Sobering.  The presentation Apr 27 to Kingston North Kitsap Rotarians at their noon meeting.  The speaker was Steven Strachan, Executive Director of Washington Association of Sheriffs and Police Chiefs.  He spoke about the role of law enforcement in the state, in the middle of four compass points:  service and protection, criminal enforcement, addiction, and mental health.  
     As a veteran of 35-years in law enforcement, and an elected representative in city and state government, Strachan has the bona fides to speak on the subject on the minds of many: how to work our way out of the mess that is drug addiction, mental health behavior, criminal behavior, and lack of property and personal safety of area residents.  
     Strachan spoke to the demand for police reform, combined with a political atmosphere that does not reward compromise or thoughtful dialogue.  The big question, he said, is can we balance reform changes with respect for victims?  
     As a result of state legislative attempts at law enforcement reform in 2021, laws were passed that left enforcement agencies hands tied, because of important questions of what they could and could not do, in enforcement situations.  As a result they backed off, criminals noticed, and personal and property crime spiked.  Kitsap auto theft has doubled, as has that in the state.  Homicides are up in King County 80%; 46% statewide.  The 2022 legislature added clarity to its 2021 law, with bills to:  authorize the use of less lethal munitions, clarify police use of force in civil and community caretaking situations, and define use of force and provide for investigative detentions. Unfortunately, according Strachan's website, the 2022 legislature failed to pass a bill to change restrictions on pursuits to reasonable suspicion, rather than probable cause, of certain violent crimes and sex offenses.  

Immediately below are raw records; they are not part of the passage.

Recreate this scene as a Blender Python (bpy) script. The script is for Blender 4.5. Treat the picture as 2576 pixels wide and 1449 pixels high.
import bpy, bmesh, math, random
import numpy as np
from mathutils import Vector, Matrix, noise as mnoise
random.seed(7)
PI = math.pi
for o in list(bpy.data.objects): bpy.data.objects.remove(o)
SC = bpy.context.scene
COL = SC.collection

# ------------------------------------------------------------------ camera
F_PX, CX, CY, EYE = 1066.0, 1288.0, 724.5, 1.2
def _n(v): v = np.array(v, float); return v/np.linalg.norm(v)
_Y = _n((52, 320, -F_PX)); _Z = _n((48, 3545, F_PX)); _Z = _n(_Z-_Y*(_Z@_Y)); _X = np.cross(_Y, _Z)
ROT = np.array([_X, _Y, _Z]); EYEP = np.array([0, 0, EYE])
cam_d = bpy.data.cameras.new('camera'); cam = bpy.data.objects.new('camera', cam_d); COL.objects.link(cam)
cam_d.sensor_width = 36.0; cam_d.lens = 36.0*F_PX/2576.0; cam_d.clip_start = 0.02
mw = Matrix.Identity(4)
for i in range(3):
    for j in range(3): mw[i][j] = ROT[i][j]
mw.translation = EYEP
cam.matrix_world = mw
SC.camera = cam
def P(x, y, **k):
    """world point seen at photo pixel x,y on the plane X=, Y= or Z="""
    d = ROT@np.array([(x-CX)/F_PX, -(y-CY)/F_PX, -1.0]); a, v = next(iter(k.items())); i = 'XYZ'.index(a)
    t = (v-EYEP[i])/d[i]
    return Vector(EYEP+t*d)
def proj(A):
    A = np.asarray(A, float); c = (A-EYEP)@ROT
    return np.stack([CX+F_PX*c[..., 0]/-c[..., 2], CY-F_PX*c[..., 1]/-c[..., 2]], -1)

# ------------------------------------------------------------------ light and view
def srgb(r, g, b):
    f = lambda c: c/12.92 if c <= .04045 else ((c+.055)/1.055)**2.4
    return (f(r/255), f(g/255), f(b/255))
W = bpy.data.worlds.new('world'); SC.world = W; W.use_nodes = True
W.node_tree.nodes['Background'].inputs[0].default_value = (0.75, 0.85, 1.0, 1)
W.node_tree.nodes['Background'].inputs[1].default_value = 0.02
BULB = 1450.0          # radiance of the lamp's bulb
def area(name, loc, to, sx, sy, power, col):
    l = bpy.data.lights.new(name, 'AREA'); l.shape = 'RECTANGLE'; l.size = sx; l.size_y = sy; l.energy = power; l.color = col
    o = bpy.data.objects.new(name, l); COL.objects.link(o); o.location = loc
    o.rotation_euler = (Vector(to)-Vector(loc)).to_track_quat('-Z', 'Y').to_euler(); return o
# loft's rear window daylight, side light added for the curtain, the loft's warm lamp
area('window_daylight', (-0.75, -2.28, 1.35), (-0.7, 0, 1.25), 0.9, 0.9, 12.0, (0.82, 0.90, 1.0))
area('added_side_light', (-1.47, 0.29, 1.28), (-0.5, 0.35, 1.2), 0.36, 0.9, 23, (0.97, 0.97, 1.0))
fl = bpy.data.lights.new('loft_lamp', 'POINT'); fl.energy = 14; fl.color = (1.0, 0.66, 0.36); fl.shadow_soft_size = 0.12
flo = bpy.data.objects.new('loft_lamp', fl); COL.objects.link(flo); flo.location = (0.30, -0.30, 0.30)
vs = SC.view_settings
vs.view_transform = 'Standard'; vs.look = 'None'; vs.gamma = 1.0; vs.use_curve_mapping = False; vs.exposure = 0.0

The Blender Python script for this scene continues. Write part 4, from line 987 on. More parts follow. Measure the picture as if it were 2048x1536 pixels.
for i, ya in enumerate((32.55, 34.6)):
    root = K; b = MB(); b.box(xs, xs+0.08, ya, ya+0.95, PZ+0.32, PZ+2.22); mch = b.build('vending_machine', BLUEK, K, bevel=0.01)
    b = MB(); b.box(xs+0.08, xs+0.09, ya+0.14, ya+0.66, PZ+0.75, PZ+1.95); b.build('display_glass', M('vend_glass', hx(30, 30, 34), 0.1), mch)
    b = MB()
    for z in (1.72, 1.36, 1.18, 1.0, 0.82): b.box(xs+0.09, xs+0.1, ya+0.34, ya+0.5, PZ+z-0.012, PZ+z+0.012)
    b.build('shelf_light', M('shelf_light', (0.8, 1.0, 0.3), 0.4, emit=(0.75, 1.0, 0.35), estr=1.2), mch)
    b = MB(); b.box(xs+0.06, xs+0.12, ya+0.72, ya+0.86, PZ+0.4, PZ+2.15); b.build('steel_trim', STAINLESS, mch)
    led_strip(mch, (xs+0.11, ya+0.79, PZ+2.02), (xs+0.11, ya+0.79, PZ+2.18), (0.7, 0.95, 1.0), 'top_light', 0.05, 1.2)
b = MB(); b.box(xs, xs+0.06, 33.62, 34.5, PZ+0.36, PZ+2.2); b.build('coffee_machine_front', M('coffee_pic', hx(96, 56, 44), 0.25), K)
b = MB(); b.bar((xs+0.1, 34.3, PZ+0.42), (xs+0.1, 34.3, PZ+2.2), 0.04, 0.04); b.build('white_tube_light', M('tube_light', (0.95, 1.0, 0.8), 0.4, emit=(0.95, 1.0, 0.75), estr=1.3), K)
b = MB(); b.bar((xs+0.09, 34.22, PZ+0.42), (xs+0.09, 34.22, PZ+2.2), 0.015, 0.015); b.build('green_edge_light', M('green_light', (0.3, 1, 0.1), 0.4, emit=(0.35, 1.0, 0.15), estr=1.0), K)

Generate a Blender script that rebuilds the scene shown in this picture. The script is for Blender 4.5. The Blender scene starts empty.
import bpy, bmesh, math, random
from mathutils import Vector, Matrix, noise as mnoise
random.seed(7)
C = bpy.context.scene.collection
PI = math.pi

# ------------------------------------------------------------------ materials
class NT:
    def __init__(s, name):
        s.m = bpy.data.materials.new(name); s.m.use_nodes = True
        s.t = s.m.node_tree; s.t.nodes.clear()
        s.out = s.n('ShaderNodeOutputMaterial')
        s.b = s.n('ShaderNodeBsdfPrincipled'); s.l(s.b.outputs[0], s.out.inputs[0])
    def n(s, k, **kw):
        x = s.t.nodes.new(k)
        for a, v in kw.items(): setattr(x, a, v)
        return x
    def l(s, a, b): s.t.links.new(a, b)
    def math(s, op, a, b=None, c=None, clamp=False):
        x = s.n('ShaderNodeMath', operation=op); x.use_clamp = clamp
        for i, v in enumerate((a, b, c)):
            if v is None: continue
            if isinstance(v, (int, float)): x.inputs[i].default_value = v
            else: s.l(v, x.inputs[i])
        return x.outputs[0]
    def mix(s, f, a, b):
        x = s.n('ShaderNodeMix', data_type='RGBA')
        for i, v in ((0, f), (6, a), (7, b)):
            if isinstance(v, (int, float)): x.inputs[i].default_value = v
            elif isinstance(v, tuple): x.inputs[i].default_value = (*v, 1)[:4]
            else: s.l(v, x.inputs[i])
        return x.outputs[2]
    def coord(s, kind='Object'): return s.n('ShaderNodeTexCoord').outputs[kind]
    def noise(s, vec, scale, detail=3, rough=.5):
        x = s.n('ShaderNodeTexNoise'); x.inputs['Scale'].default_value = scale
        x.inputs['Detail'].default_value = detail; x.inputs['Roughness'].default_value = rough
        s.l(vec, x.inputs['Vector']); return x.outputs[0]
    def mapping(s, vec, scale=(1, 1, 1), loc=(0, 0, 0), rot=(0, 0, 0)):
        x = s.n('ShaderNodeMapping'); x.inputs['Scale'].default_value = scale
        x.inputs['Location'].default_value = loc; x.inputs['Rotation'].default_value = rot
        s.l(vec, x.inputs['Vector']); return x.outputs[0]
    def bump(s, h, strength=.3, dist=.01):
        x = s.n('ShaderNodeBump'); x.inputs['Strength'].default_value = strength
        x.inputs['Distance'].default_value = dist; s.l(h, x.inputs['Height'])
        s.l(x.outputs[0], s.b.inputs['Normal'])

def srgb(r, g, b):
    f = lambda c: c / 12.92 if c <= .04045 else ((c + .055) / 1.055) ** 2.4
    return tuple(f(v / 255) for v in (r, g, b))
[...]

     Law enforcement staffing has gotten worse.  Washington State has the lowest police staffing in the country.  And attempts to improve have gone nowhere.  One of the root causes of recruiting difficulty is the lack of a more wholistic approach when answering 911 calls.  Many do not require law enforcement as much as they require behavioral health professionals, yet there is a lack of the latter to respond on calls.  Police and sheriffs personnel are frustrated because they cannot help victims, don't have the tools or resources to get people healthy and off the street, and they can't detain or jail persons who victimize others.
     Strachan said, "we need way more behavioral health infrastructure."  When asked if that was, perhaps, the first avenue of attack out of the mess, he said he thought it was.  But, he fears it is going to get worse before it gets better.